▶ [Task to carry out]
A single run of lines is to be printed exactly: starting at the line with "Write the bpy script that would produce this render. The Blender" and ending at the line with "scene = bpy.context.scene", both included. Leave the pictures out.

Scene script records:

────────────────────

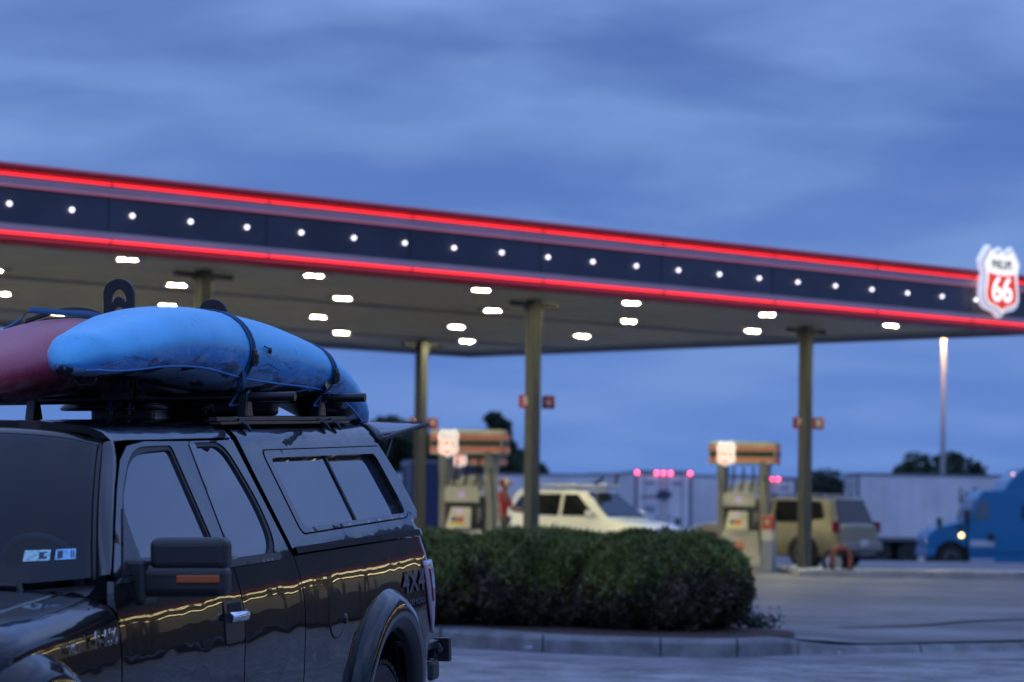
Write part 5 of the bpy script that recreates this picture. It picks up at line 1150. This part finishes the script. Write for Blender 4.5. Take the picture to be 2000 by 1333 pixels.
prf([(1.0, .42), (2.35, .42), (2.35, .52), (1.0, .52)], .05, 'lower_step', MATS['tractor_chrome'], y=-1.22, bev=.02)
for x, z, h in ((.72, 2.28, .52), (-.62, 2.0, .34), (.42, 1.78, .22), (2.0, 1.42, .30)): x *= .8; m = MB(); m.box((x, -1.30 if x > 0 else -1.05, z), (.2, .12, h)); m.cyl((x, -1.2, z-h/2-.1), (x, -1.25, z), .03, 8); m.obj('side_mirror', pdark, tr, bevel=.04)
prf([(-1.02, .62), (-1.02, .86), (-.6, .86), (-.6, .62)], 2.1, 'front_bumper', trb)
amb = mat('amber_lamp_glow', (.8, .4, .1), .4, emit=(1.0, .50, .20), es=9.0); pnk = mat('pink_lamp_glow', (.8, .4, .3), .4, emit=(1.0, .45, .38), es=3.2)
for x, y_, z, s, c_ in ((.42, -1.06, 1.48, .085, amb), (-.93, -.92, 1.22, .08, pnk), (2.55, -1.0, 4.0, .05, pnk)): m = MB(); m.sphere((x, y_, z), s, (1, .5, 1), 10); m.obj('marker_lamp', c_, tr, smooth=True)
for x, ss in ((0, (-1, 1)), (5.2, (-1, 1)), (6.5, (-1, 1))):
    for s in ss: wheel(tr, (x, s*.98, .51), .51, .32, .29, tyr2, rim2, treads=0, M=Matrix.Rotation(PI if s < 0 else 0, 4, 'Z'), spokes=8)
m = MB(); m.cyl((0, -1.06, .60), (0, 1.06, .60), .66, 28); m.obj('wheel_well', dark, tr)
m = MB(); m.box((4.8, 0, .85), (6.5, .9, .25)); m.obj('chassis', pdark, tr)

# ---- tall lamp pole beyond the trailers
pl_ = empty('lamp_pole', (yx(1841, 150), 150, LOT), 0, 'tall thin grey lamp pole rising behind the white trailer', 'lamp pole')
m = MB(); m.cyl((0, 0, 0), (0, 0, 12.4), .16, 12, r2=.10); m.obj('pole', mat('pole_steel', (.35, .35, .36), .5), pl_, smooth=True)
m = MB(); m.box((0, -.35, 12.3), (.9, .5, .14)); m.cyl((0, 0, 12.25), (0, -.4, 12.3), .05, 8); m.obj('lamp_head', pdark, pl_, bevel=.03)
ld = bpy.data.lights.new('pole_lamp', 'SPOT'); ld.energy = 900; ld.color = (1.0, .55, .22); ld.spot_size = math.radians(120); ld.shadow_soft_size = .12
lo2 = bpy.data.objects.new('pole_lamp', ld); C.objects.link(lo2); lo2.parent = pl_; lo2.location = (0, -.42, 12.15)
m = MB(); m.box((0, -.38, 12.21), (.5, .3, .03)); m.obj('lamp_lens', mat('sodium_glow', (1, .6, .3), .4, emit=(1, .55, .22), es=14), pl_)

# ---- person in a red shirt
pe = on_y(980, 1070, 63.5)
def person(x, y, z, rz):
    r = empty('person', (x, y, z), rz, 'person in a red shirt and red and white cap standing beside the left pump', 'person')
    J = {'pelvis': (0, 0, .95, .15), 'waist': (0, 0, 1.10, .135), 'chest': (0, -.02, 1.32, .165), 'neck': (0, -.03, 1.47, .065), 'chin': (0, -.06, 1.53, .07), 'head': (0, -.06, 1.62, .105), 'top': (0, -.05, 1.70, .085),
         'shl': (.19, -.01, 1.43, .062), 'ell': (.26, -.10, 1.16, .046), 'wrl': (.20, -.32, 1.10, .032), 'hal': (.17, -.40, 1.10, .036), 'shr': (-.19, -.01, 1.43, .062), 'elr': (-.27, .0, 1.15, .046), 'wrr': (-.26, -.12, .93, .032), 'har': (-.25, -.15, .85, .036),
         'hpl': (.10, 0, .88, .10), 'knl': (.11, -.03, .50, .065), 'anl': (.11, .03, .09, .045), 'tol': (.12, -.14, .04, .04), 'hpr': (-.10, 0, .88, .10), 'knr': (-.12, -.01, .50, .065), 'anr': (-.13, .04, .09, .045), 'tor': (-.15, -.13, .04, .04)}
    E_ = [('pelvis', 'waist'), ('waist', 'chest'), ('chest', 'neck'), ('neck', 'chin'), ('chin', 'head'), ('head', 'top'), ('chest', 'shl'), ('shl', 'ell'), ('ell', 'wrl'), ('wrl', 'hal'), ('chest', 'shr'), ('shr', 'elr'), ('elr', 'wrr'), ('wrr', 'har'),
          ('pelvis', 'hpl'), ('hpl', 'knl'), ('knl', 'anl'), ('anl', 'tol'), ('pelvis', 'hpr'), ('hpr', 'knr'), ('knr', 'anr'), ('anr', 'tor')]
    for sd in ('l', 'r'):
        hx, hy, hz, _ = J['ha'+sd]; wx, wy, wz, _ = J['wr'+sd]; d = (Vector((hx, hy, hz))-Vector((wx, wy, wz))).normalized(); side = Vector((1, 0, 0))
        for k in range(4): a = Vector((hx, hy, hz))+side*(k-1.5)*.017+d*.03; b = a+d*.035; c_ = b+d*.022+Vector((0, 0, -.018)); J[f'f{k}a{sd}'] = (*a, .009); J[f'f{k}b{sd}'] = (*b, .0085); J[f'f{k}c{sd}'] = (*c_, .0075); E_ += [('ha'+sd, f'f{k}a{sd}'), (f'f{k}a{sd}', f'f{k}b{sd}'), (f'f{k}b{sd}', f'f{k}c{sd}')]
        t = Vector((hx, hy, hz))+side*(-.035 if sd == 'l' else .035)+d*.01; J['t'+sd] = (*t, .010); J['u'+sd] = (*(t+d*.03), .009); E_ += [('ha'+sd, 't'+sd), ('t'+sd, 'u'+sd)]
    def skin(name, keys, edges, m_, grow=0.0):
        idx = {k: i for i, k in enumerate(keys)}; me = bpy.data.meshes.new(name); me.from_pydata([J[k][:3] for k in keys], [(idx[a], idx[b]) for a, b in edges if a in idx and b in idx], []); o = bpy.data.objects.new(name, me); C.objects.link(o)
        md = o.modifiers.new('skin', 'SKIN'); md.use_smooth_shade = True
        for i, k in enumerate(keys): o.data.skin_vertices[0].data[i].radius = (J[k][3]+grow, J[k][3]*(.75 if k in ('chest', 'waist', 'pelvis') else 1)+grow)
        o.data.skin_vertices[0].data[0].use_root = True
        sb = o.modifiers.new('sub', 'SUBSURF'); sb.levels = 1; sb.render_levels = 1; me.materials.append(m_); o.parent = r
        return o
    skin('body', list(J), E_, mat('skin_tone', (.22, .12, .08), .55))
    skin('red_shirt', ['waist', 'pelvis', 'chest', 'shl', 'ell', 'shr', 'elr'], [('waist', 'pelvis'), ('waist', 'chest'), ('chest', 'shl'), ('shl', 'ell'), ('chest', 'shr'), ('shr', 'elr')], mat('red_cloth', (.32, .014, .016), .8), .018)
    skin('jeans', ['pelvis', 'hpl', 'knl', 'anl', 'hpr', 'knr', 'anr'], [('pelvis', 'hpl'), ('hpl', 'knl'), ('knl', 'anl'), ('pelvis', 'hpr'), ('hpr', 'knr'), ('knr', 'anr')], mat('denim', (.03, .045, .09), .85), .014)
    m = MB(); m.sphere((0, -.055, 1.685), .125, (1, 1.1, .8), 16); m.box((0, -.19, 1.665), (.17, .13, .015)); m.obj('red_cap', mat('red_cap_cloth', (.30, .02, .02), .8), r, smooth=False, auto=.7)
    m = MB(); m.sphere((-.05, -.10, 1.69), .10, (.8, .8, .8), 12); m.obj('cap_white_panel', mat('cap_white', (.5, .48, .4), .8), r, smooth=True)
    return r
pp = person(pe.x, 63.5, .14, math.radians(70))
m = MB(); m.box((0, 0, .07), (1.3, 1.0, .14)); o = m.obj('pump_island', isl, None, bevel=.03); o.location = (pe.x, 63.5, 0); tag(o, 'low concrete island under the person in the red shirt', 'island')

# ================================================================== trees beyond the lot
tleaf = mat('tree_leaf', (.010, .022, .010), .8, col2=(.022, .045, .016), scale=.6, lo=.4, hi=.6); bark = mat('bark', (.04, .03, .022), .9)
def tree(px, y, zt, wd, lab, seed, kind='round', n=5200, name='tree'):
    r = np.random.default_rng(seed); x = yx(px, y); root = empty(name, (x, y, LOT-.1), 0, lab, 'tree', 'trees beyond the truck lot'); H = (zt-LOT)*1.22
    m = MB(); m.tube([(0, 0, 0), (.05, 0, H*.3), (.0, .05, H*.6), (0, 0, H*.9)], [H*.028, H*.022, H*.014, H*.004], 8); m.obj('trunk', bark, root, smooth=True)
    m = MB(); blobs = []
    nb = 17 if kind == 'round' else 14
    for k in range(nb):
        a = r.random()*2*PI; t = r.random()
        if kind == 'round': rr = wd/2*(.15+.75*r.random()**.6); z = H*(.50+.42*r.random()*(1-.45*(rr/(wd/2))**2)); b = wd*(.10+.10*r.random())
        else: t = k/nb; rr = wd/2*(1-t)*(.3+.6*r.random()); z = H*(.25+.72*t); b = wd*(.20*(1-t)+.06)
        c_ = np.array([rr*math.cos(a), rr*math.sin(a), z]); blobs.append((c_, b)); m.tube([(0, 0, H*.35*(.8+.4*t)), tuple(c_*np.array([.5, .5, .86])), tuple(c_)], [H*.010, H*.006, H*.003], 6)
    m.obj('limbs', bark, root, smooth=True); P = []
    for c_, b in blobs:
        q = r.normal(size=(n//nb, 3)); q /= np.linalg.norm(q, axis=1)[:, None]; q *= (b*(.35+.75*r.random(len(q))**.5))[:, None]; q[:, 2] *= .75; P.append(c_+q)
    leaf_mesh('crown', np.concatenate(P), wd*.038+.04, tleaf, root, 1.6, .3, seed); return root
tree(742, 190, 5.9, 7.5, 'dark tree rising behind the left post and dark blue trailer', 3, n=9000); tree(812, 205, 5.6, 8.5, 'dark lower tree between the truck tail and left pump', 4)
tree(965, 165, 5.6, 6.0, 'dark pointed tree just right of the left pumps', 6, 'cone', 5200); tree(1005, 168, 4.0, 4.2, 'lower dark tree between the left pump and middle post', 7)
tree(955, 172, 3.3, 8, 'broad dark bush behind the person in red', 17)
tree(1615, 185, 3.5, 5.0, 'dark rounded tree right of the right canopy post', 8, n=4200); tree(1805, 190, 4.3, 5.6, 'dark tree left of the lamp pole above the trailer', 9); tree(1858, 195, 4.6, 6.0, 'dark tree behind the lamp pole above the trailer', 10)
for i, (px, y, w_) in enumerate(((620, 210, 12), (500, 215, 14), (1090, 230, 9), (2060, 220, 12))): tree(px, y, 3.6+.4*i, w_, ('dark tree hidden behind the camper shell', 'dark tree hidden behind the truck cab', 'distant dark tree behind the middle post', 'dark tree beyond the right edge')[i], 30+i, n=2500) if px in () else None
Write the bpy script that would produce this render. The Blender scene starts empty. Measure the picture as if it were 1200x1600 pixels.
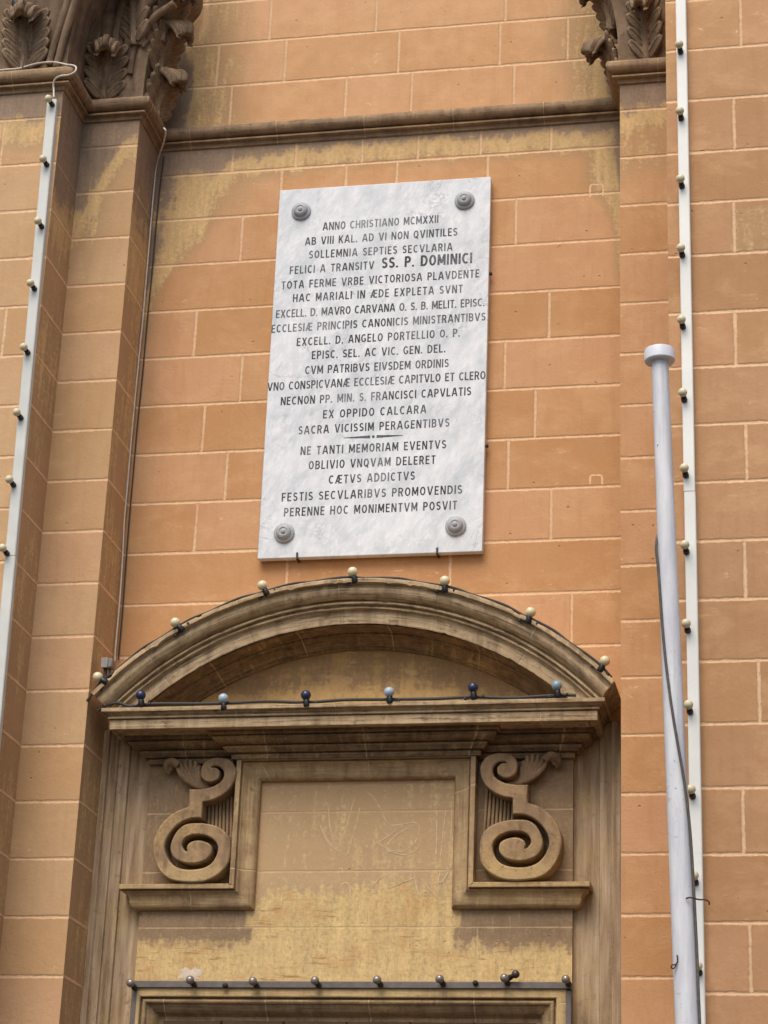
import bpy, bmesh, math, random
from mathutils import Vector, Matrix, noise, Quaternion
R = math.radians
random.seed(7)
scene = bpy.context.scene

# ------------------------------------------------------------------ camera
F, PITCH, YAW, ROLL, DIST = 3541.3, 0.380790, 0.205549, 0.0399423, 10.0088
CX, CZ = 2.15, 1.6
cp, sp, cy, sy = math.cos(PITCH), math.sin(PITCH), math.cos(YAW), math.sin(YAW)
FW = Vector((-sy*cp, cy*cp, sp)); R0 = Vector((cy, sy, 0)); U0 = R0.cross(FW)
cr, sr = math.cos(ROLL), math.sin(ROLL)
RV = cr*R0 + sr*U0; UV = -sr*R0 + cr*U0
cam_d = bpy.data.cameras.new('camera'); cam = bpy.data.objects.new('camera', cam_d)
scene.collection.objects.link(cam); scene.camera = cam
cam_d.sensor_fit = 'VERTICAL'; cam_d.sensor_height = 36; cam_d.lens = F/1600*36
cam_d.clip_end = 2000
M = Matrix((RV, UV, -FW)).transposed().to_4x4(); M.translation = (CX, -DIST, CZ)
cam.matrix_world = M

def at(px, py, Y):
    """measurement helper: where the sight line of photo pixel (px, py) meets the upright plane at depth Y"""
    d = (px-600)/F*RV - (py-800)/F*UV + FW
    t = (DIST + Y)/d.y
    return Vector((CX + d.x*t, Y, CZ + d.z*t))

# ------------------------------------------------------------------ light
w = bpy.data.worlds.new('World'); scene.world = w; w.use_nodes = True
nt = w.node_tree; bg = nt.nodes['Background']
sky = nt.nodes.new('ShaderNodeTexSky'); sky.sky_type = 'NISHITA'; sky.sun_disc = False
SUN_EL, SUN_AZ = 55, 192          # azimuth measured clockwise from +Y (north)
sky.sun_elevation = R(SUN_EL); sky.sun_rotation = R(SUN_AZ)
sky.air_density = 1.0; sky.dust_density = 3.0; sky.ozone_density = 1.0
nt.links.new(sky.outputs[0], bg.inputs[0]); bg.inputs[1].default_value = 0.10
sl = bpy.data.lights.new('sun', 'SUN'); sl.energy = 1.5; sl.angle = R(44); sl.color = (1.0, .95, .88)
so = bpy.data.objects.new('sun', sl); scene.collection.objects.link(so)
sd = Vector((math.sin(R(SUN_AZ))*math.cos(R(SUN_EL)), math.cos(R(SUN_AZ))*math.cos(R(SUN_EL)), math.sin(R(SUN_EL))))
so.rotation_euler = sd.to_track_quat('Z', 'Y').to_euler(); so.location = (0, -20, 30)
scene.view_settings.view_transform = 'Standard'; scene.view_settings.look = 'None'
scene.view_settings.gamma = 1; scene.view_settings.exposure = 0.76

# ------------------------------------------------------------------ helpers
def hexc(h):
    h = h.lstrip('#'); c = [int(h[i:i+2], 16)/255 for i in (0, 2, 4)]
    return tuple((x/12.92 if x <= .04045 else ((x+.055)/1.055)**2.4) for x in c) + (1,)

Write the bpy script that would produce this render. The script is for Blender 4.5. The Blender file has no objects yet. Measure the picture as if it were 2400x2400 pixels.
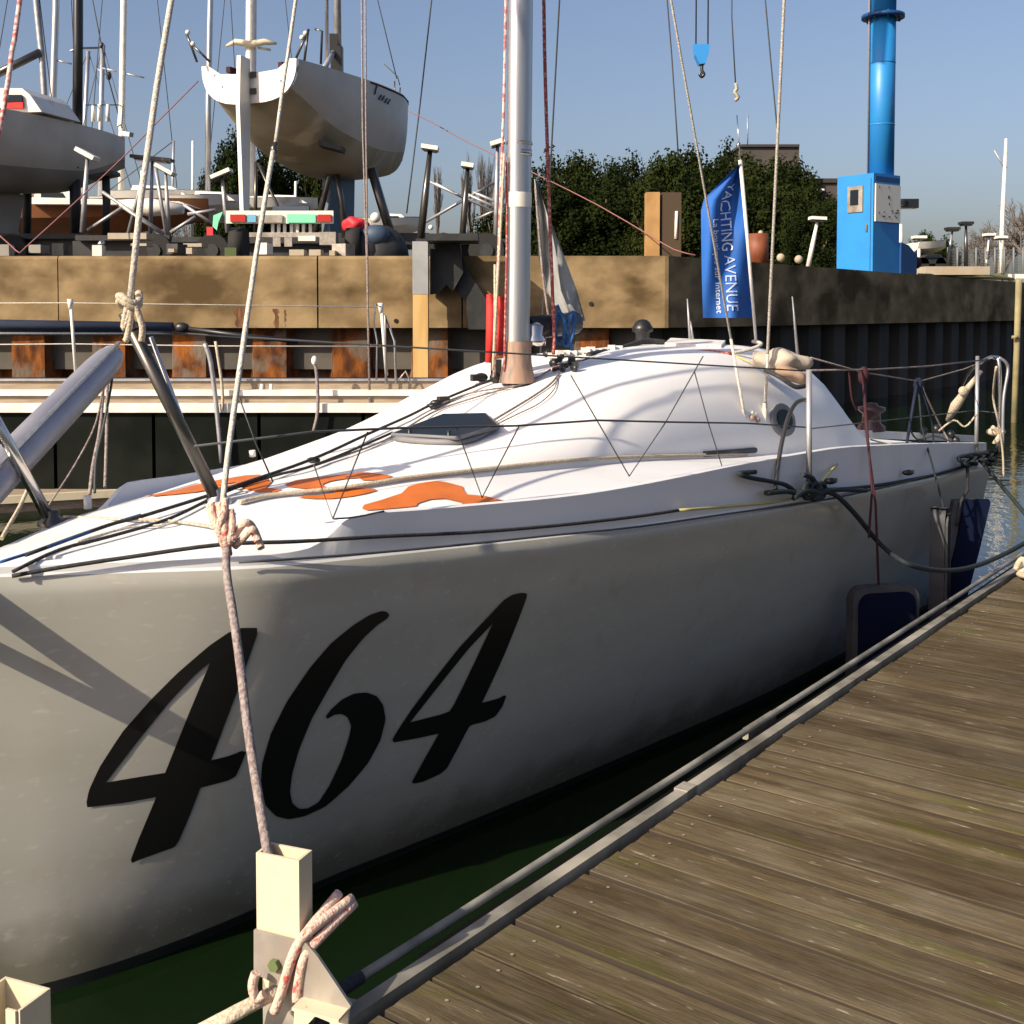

────────────────────

▶ [Task response]
Write the bpy script that would produce this render. The Blender scene starts empty. Measure the picture as if it were 1200x1600 pixels.
import bpy, bmesh, math, random
from mathutils import Vector, Matrix, noise, Quaternion
R = math.radians
random.seed(7)
scene = bpy.context.scene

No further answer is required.